Some Scottish Jews says they feel more of a connection to Britain as a whole than to Scotland. Unlike Scottish families who can trace their lines back to the country’s ancient clans, many Jews came here in a wave of immigration from Eastern Europe only a century ago, 200 years after England and Scotland formed a political union in 1707.
“Perhaps being a fourth-generation immigrant I have a different attitude toward being Scottish. None of my family was here in 1707,” Joel Conn said. “There’s a lot more that makes us British than makes us Scottish.”
Jews who support independence cite parallels between the Jewish and Scottish stories. Scottish nationalists have desired independence since the earliest rebellions against English rule in the 1200s, much as Jews longed for Zion over centuries of living in exile. And like Judaism, Scotland’s Presbyterian ethos historically encouraged education and literacy.
Joe Goldblatt, a native Texan who moved to Scotland six years ago and gained citizenship in July, was passing out fliers supporting independence last week in Edinburgh. Approaching a mother with a baby in a stroller, Goldblatt offered a pin to the “wee bairn,” or little kid.
“What’s the basis for all Jewish thought? Freedom,” said Goldblatt, a professor at Queen Margaret University in Edinburgh. “It surprises me when my fellow Jews want to be shackled to the old political tissue, as if they’re saying, ‘The pharaoh has been pretty good so far. Let’s not rock the boat.’ ”

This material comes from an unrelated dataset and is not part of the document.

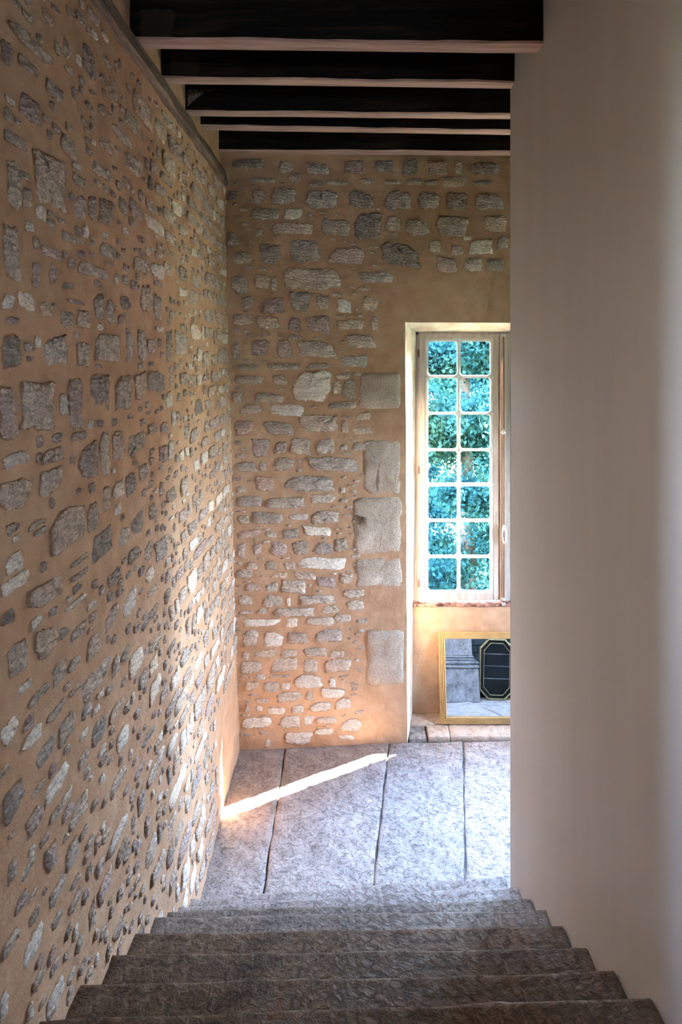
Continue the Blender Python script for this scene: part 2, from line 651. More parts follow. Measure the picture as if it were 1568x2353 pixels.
# outer facade: reveal, plus added unseen wing and pier to block sky and sun
b = MB()
b.box(-3.0, 6.55, -3.2, 0.62, 6.66, 7.0)
b.box(2.36, 6.55, -3.2, 3.75, 6.66, 7.0)
b.box(0.62, 6.55, 3.95, 2.36, 6.66, 7.0)
b.box(0.62, 6.55, -3.2, 2.36, 6.66, 1.0)
b.box(5.54, 8.6, -3.2, 6.24, 8.8, 10.6)  # added pier, keeps the sun off the second leaf
b.box(8.0, 6.6, -3.2, 9.0, 30.0, 5.8)  # added wing, cuts off the low sky
b.box(8.0, 6.6, -3.2, 9.0, 9.3, 9.8)  # added taller end, keeps the sun out of the hall window
b.build('wall_outer_and_blockers', M['shell'], kind='structure')

# white partition between the flight and the hall
b = MB()
v, f = grid(np.linspace(-3.2, Y_END - 0.012, 90), np.linspace(-0.1, 5.7, 40),
            lambda Y, Z: (XR + 0.004 * fbm(Y, Z * 0.3, 0.7, 2), Y, Z))
b.add(v, f)
b.add([(XR, Y_END - 0.012, -0.1), (XR, Y_END - 0.012, 5.7), (XR + 0.012, Y_END, 5.7), (XR + 0.012, Y_END, -0.1)], [(0, 3, 2, 1)])
b.box(XR + 0.012, -3.2, -0.1, 1.5, Y_END, 5.7)
wall_right = b.build('wall_right', M['plaster'], kind='structure')

# upstairs back wall behind the viewer, hall enclosure, ceiling
b = MB()
RX, RZ0, RZ1 = 0.14, 3.0, 3.6   # added unseen rear opening, lets in fill light
b.box(-1.9, -3.3, -0.2, -RX, -3.15, 5.7)
b.box(RX, -3.3, -0.2, 1.6, -3.15, 5.7)
b.box(-RX, -3.3, -0.2, RX, -3.15, RZ0)
b.box(-RX, -3.3, RZ1, RX, -3.15, 5.7)
portal('rear_sky_portal', (0, -3.32, 0.5 * (RZ0 + RZ1)), (math.radians(90), 0, 0), 2 * RX, RZ1 - RZ0)
b.build('wall_front', M['hall'], kind='structure')
b = MB()
HY0, HY1, HZ0, HZ1 = 4.5, 5.2, 1.25, 2.75   # the hall's own side window
b.box(3.45, 3.36, -0.3, 3.6, HY0, 5.7)
b.box(3.45, HY1, -0.3, 3.6, 6.2, 5.7)
b.box(3.45, HY0, -0.3, 3.6, HY1, HZ0)
b.box(3.45, HY0, HZ1, 3.6, HY1, 5.7)
b.box(3.5, HY0, HZ0, 3.56, HY0 + 0.06, HZ1)
b.box(3.5, HY1 - 0.06, HZ0, 3.56, HY1, HZ1)
b.box(3.5, 0.5 * (HY0 + HY1) - 0.03, HZ0, 3.56, 0.5 * (HY0 + HY1) + 0.03, HZ1)
portal('hall_sky_portal', (3.62, 0.5 * (HY0 + HY1), 0.5 * (HZ0 + HZ1)), (0, math.radians(90), 0), HZ1 - HZ0, HY1 - HY0)
b.build('wall_hall', M['hall'], kind='structure')
b = MB()
b.box(1.51, 3.2, -0.3, 3.6, 3.35, 5.7)
b.build('wall_hall_end', M['hall'], kind='structure')
b = MB()
for i in range(34):
    y0 = -3.3 + i * 0.29
    b.box(-1.95, y0 + 0.003, 5.42, 3.65, y0 + 0.287, 5.46 + 0.004 * (i % 2))
b.box(-2.0, -3.4, 5.47, 3.7, 6.7, 5.7)
ceiling = b.build('ceiling', M['ceil'], kind='structure')

# ------------------------------------------------------------------ floor: bed and flagstones
b = MB()
b.box(-1.25, 3.2, -0.25, 3.6, 6.52, -0.022)
floor = b.build('floor', M['bed'], kind='structure')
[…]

Scotland’s Jewish population is declining as young people move to cities with larger Jewish communities in London, Manchester or Tel Aviv. Between 2001 and 2011, the community’s numbers declined nearly 10 percent.
But though many Jews oppose independence, Freeman doesn’t think a yes vote will cause a mass Jewish exodus.
“Those who will leave will leave and those who will stay will stay,” Freeman said. “I’m leaving in two years, but I want the best for the country of my birth, and I feel the country of my birth should not be independent.”